Neiberg explained that while Americans and Europeans think the first World War ended in 1918, most of the rest of the world saw it continue into the mid-1920s.

When talking about the war and the peace treaties that followed, Neiberg took a different approach than most historians.

“Historians on the American side usually talk about Woodrow Wilson, and I will in a little while. But I want to introduce you to William Linn Westermann,” he said.

Westermann was a professor at the University of Wisconsin and was named in 1917 to The Inquiry, a foreign policy study group formed by Wilson, which Neiberg said was the “first think tank in American history” and later became the Council on Foreign Relations. The Inquiry was a 150-person group, but only Westermann and 16 others went with Wilson to Paris for the future agreement.

“Westermann in August 1917 was reading papyrus scrolls in Madison, Wisconsin,” Neiberg said. “In December 1919, he’s in a meeting to decide whether the city of Constantinople, which we now call Istanbul, will go to Turkey or Greece. Only two years separate those two events.”

While most talk about Wilson’s 14 points on how to sustain peace after World War I, Westermann was a skeptic, Neiberg said, as Westerman once said, “no one knows just what’s in the president’s mind beyond vague phrases and beautiful ideas.”

The group also made hand-drawn maps of Central Europe, separating the parts of it by ethnicity, exports, railroads and languages, among many other factors.

Though the U.S. never intended to get involved in the war, Westermann and Wilson both agreed that it was important for the U.S. to avoid losing Eastern Europe to communism.

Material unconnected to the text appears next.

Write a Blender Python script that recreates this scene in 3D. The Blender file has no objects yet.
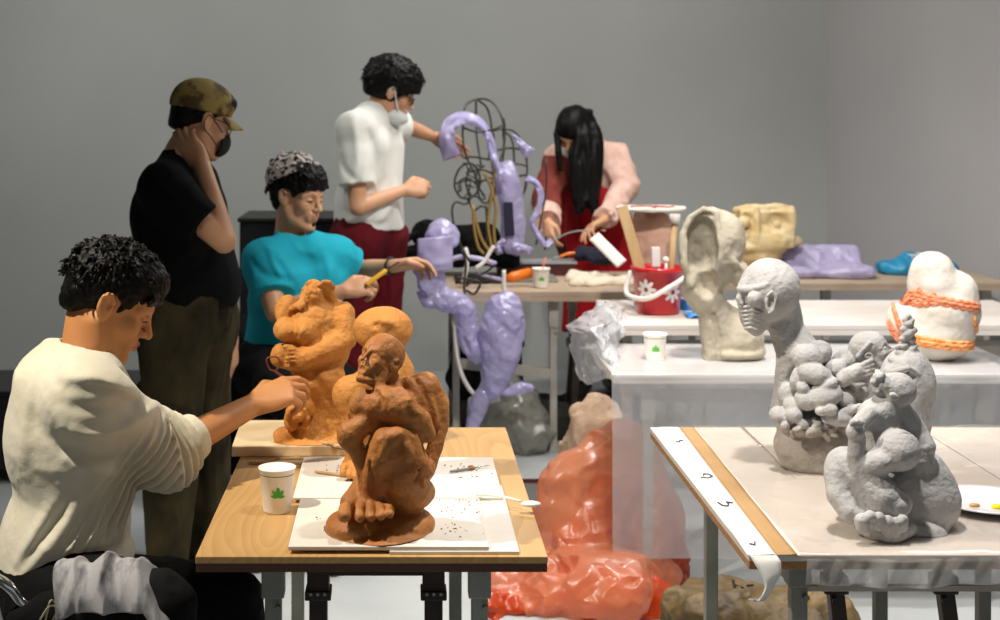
import bpy, bmesh, math, random
import numpy as np
from mathutils import Vector, Matrix
random.seed(7); RNG = np.random.default_rng(7)
SC = bpy.context.scene; COL = SC.collection
F = 1500.0; CX, CY, EYE = 400.0, 104.0, 1.6
# the photograph seen as a level camera at 1.6 m: pixel + distance -> place in the room (metres)
def W(px, py, Y): return Vector(((px-CX)*Y/F, Y, EYE-(py-CY)*Y/F))
def V(*a): return Vector(a)

# ---------------------------------------------------------------- materials
def lin(c):
    if isinstance(c, str):
        c = [int(c[i:i+2], 16)/255 for i in (0, 2, 4)]
        return tuple((x/12.92 if x <= .04045 else ((x+.055)/1.055)**2.4) for x in c)
    return tuple(c)
MATS = {}
def mat(name, col, rough=.6, metal=0., col2=None, cs=8., bump=0., bs=40., stretch=(1,1,1), spec=.5, lo=.35, hi=.65,
        bump2=0., bs2=8., sss=0., coat=0., detail=6, sheen=0.):
    if name in MATS: return MATS[name]
    m = bpy.data.materials.new(name); m.use_nodes = True
    N, L = m.node_tree.nodes, m.node_tree.links
    b = N['Principled BSDF']; b.inputs['Roughness'].default_value = rough; b.inputs['Metallic'].default_value = metal
    b.inputs['Specular IOR Level'].default_value = spec
    if coat: b.inputs['Coat Weight'].default_value = coat; b.inputs['Coat Roughness'].default_value = .15
    if sheen: b.inputs['Sheen Weight'].default_value = sheen
    if sss:
        b.inputs['Subsurface Weight'].default_value = sss; b.inputs['Subsurface Radius'].default_value = (.02,.008,.004); b.inputs['Subsurface Scale'].default_value = .5
    c = (*lin(col), 1); b.inputs['Base Color'].default_value = c
    tc = N.new('ShaderNodeTexCoord'); mp = N.new('ShaderNodeMapping'); mp.inputs['Scale'].default_value = stretch
    L.new(tc.outputs['Object'], mp.inputs['Vector'])
    if col2:
        n = N.new('ShaderNodeTexNoise'); n.inputs['Scale'].default_value = cs; n.inputs['Detail'].default_value = detail
        L.new(mp.outputs[0], n.inputs['Vector'])
        r = N.new('ShaderNodeValToRGB'); r.color_ramp.elements[0].position = lo; r.color_ramp.elements[1].position = hi
        r.color_ramp.elements[0].color = c; r.color_ramp.elements[1].color = (*lin(col2), 1)
        L.new(n.outputs['Fac'], r.inputs[0]); L.new(r.outputs[0], b.inputs['Base Color'])
    prev = None
    for st, sc in ((bump, bs), (bump2, bs2)):
        if st:
            n = N.new('ShaderNodeTexNoise'); n.inputs['Scale'].default_value = sc; n.inputs['Detail'].default_value = 5
            L.new(mp.outputs[0], n.inputs['Vector'])
            bu = N.new('ShaderNodeBump'); bu.inputs['Strength'].default_value = min(1, st); bu.inputs['Distance'].default_value = .25/sc
            L.new(n.outputs['Fac'], bu.inputs['Height'])
            if prev: L.new(prev.outputs[0], bu.inputs['Normal'])
            prev = bu
    if prev: L.new(prev.outputs[0], b.inputs['Normal'])
    MATS[name] = m; return m
def film(name, col, alpha=.4, rough=.2, gloss=.25, transl=.5, bump=.6, bs=18.):
    """thin plastic: part see-through, part scattering, part glossy"""
    if name in MATS: return MATS[name]
    m = bpy.data.materials.new(name); m.use_nodes = True
    N, L = m.node_tree.nodes, m.node_tree.links; N.clear()
    out = N.new('ShaderNodeOutputMaterial'); c = (*lin(col), 1)
    tr = N.new('ShaderNodeBsdfTransparent'); tr.inputs[0].default_value = tuple(.5+.5*x for x in c[:3])+(1,)
    di = N.new('ShaderNodeBsdfDiffuse'); di.inputs[0].default_value = c
    tl = N.new('ShaderNodeBsdfTranslucent'); tl.inputs[0].default_value = c
    gl = N.new('ShaderNodeBsdfGlossy'); gl.inputs['Roughness'].default_value = rough
    m1 = N.new('ShaderNodeMixShader'); m1.inputs[0].default_value = transl
    m2 = N.new('ShaderNodeMixShader'); m2.inputs[0].default_value = alpha
    m3 = N.new('ShaderNodeMixShader')
    fr = N.new('ShaderNodeLayerWeight'); fr.inputs[0].default_value = .25
    tc = N.new('ShaderNodeTexCoord'); n = N.new('ShaderNodeTexNoise'); n.inputs['Scale'].default_value = bs; n.inputs['Detail'].default_value = 4
    bu = N.new('ShaderNodeBump'); bu.inputs['Strength'].default_value = bump; bu.inputs['Distance'].default_value = .01
    L.new(tc.outputs['Object'], n.inputs['Vector']); L.new(n.outputs['Fac'], bu.inputs['Height'])
    for x in (di, tl, gl, fr): L.new(bu.outputs[0], x.inputs['Normal'])
    L.new(di.outputs[0], m1.inputs[1]); L.new(tl.outputs[0], m1.inputs[2])
    L.new(tr.outputs[0], m2.inputs[1]); L.new(m1.outputs[0], m2.inputs[2])
    ml = N.new('ShaderNodeMath'); ml.operation = 'MULTIPLY_ADD'; ml.inputs[1].default_value = .40; ml.inputs[2].default_value = gloss*.35; L.new(fr.outputs['Facing'], ml.inputs[0]); L.new(ml.outputs[0], m3.inputs[0]); L.new(m2.outputs[0], m3.inputs[1]); L.new(gl.outputs[0], m3.inputs[2])
    L.new(m3.outputs[0], out.inputs[0]); MATS[name] = m; return m

# ---------------------------------------------------------------- objects
ORG = {}
def tag(o, label=None, cat=None, group=None, kind=None):
    if label: o['label'] = label
    if cat: o['category'] = cat
    if group: o['group'] = group
    if kind: o['kind'] = kind
    return o
def root(name, loc, label, cat, group=None):
    o = bpy.data.objects.new(name, None); COL.objects.link(o); o.location = loc; o.empty_display_size = .1
    ORG[o.name] = Vector(loc); return tag(o, label, cat, group)
def link(name, me, m, parent=None, org=None, smooth=True):
    """link a mesh given in world coordinates as one object with its own origin"""
    if parent is not None: org = ORG[parent.name]
    if org is None:
        n = len(me.vertices); co = np.empty(n*3, np.float32); me.vertices.foreach_get('co', co); co = co.reshape(-1, 3)
        org = Vector(((co[:,0].min()+co[:,0].max())/2, (co[:,1].min()+co[:,1].max())/2, co[:,2].min()))
    org = Vector(org); me.transform(Matrix.Translation(-org))
    o = bpy.data.objects.new(name, me); COL.objects.link(o); ORG[o.name] = org
    for x in (m if isinstance(m, (list, tuple)) else [m]): me.materials.append(x)
    if parent is not None: o.parent = parent
    else: o.location = org
    me.polygons.foreach_set('use_smooth', [smooth]*len(me.polygons))
    return o
def mesh_np(v, q):
    me = bpy.data.meshes.new('m'); me.vertices.add(len(v)); me.vertices.foreach_set('co', np.ascontiguousarray(v, np.float32).ravel())
    n, c = q.shape; me.loops.add(n*c); me.polygons.add(n)
    me.loops.foreach_set('vertex_index', np.ascontiguousarray(q, np.int32).ravel())
    me.polygons.foreach_set('loop_start', np.arange(0, n*c, c, dtype=np.int32))
    try: me.polygons.foreach_set('loop_total', np.full(n, c, dtype=np.int32))
    except Exception: pass
    me.update(calc_edges=True); me.validate(); return me
class MB:
    """collects simple solids into one mesh"""
    def __init__(s): s.bm = bmesh.new()
    def box(s, lo, hi, bev=0.002, M=None):
        lo, hi = Vector(lo), Vector(hi); r = bmesh.ops.create_cube(s.bm, size=1); vs = r['verts']
        d = hi-lo; c = (hi+lo)/2
        for v in vs: v.co = Vector((v.co.x*d.x, v.co.y*d.y, v.co.z*d.z))+c
        if bev:
            es = list({e for v in vs for e in v.link_edges})
            r2 = bmesh.ops.bevel(s.bm, geom=es, offset=bev, segments=2, affect='EDGES', profile=.6)
            vs = list({v for f in r2['faces'] for v in f.verts} | {v for v in vs if v.is_valid})
        if M is not None: bmesh.ops.transform(s.bm, matrix=M, verts=vs)
        return s
    def bar(s, a, b, w, d=None, bev=.001, up=(0,0,1)):
        """rectangular bar from a to b"""
        a, b = Vector(a), Vector(b); d = d or w; z = (b-a); Ln = z.length; z.normalize(); up = Vector(up)
        if abs(z.dot(up)) > .95: up = Vector((0,1,0))
        x = up.cross(z).normalized(); y = z.cross(x)
        M = Matrix((( x.x,y.x,z.x,a.x),(x.y,y.y,z.y,a.y),(x.z,y.z,z.z,a.z),(0,0,0,1)))
        return s.box((-w/2,-d/2,0),(w/2,d/2,Ln),bev,M)
    def tube(s, pts, r, n=10, cap=True, closed=False):
        pts = [Vector(p) for p in pts]; rs = r if isinstance(r,(list,tuple)) else [r]*len(pts)
        rings = []; prev = None; m = len(pts)
        for i, p in enumerate(pts):
            if closed: t = pts[(i+1)%m]-pts[i-1]
            else: t = pts[min(i+1,m-1)]-pts[max(i-1,0)]
            if t.length < 1e-9: t = Vector((0,0,1))
            t.normalize()
            if prev is None:
                prev = t.orthogonal().normalized()
            x = (prev - t*prev.dot(t)); x = x.normalized() if x.length > 1e-6 else t.orthogonal().normalized(); prev = x; y = t.cross(x)
            rings.append([s.bm.verts.new(p+(x*math.cos(2*math.pi*k/n)+y*math.sin(2*math.pi*k/n))*rs[i]) for k in range(n)])
        for i in range(m if closed else m-1):
            A, B = rings[i], rings[(i+1)%m]
            for k in range(n): s.bm.faces.new((A[k],A[(k+1)%n],B[(k+1)%n],B[k]))
        if cap and not closed: s.bm.faces.new(rings[0][::-1]); s.bm.faces.new(rings[-1])
        return s
    def lathe(s, prof, c, n=40, axis=None, cap=True):
        """prof: (radius, height) about c"""
        c = Vector(c); rings = []
        for r, z in prof: rings.append([s.bm.verts.new(c+Vector((r*math.cos(2*math.pi*k/n), r*math.sin(2*math.pi*k/n), z))) for k in range(n)])
        for A, B in zip(rings, rings[1:]):
            for k in range(n): s.bm.faces.new((A[k],A[(k+1)%n],B[(k+1)%n],B[k]))
        if cap: s.bm.faces.new(rings[0][::-1]); s.bm.faces.new(rings[-1])
        return s
    def prism(s, pts, a, b):
        """closed outline pts (Vectors) swept from offset a to b"""
        a, b = Vector(a), Vector(b)
        A = [s.bm.verts.new(Vector(p)+a) for p in pts]; B = [s.bm.verts.new(Vector(p)+b) for p in pts]; n = len(pts)
        s.bm.faces.new(A[::-1]); s.bm.faces.new(B)
        for k in range(n): s.bm.faces.new((A[k],A[(k+1)%n],B[(k+1)%n],B[k]))
        return s
    def ball(s, c, r, sc=(1,1,1), n=2):
        q = bmesh.ops.create_icosphere(s.bm, subdivisions=n, radius=r)
        for v in q['verts']: v.co = Vector((v.co.x*sc[0], v.co.y*sc[1], v.co.z*sc[2]))+Vector(c)
        return s
    def build(s, name, m, parent=None, smooth=False, org=None):
        bmesh.ops.recalc_face_normals(s.bm, faces=s.bm.faces)
        me = bpy.data.meshes.new(name); s.bm.to_mesh(me); s.bm.free()
        return link(name, me, m, parent, org, smooth)
def sheet(name, fn, nu, nv, m, parent=None, thick=.0008, org=None):
    """a bent sheet, fn(u, v) -> point"""
    g = np.array([[list(fn(i/nu, j/nv)) for j in range(nv+1)] for i in range(nu+1)], np.float64)
    du = np.gradient(g, axis=0); dv = np.gradient(g, axis=1); nn = np.cross(du, dv); nn /= np.linalg.norm(nn, axis=2, keepdims=True)+1e-12
    if not thick:
        idx = np.arange((nu+1)*(nv+1)).reshape(nu+1, nv+1); q = np.stack([idx[:-1,:-1], idx[1:,:-1], idx[1:,1:], idx[:-1,1:]], -1).reshape(-1, 4)
        return link(name, mesh_np(g.reshape(-1,3), q), m, parent, org, True)
    g2 = g+nn*thick; a = (nu+1)*(nv+1); idx = np.arange(a).reshape(nu+1, nv+1)
    q = np.stack([idx[:-1,:-1], idx[1:,:-1], idx[1:,1:], idx[:-1,1:]], -1).reshape(-1, 4)
    fs = [q[:, ::-1], q+a]
    for e in (idx[:,0], idx[-1,:], idx[::-1,-1], idx[0,::-1]):
        fs.append(np.stack([e[:-1], e[1:], e[1:]+a, e[:-1]+a], -1))
    me = mesh_np(np.concatenate([g.reshape(-1,3), g2.reshape(-1,3)]), np.concatenate(fs))
    return link(name, me, m, parent, org, True)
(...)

“Westermann and Wilson thought that it was absolutely important that the United States offered a better vision for the future of Eastern Europe than the new Soviet Union had offered,” Neiberg said. “They had to give them something better than what Lenin had, or else they’d turn to communism. Even if the United States didn’t want to be involved in this, now it was.”

Neiberg then introduced Tasker Bliss, a Pennsylvania native and U.S. Army chief of staff during World War I. Bliss realized there were two main problems with mapping out Europe, Neiberg said.

“First, even if you could figure out what you wanted the map to look like, there was no way to enforce it,” Neiberg said. “Second, just because we create small, ethnically homogeneous nations, that doesn’t meant that they’re virtuous, simply because they’re small.”

When the United States started to get involved in the Middle East, mainly due to the previously unknown Sykes-Picot Agreement, Bliss knew it wouldn’t end well.

“Tasker Bliss says, you’ve got to be kidding me. You want the United States Army to do something about the Middle East?” Neiberg said. “He writes later to his wife, ‘I myself have declared that I would not touch the question, even with a pole long enough to reach from here to Syria, unless I were positively ordered to do so by my government.’

“Bliss believed that the United States, under no circumstances, should get involved in this part of the world. It’s too far away, we don’t know anything about it, and there’s nothing there that justifies our interests. This will change in the 1930s and 1940s when all of the oil of Saudi Arabia is discovered. What Bliss would’ve said about that, I don’t know,” Neilberg said.

Neiberg said Bliss “would not be particularly surprised” that the U.S. is still in military conflict in the Middle East 100 years after World War I.

Neiberg ended his lecture talking about King Faisal, the Shandong problem and answering audience questions.

“Americans were not disillusioned by the first World War. They’re disillusioned by the peace that comes later,” Neiberg said at the end of his lecture. “They’re disillusioned by the sense that the Paris Peace Conference, which produced the Treaty of Versailles and four other treaties, actually made the world less safe that morning.”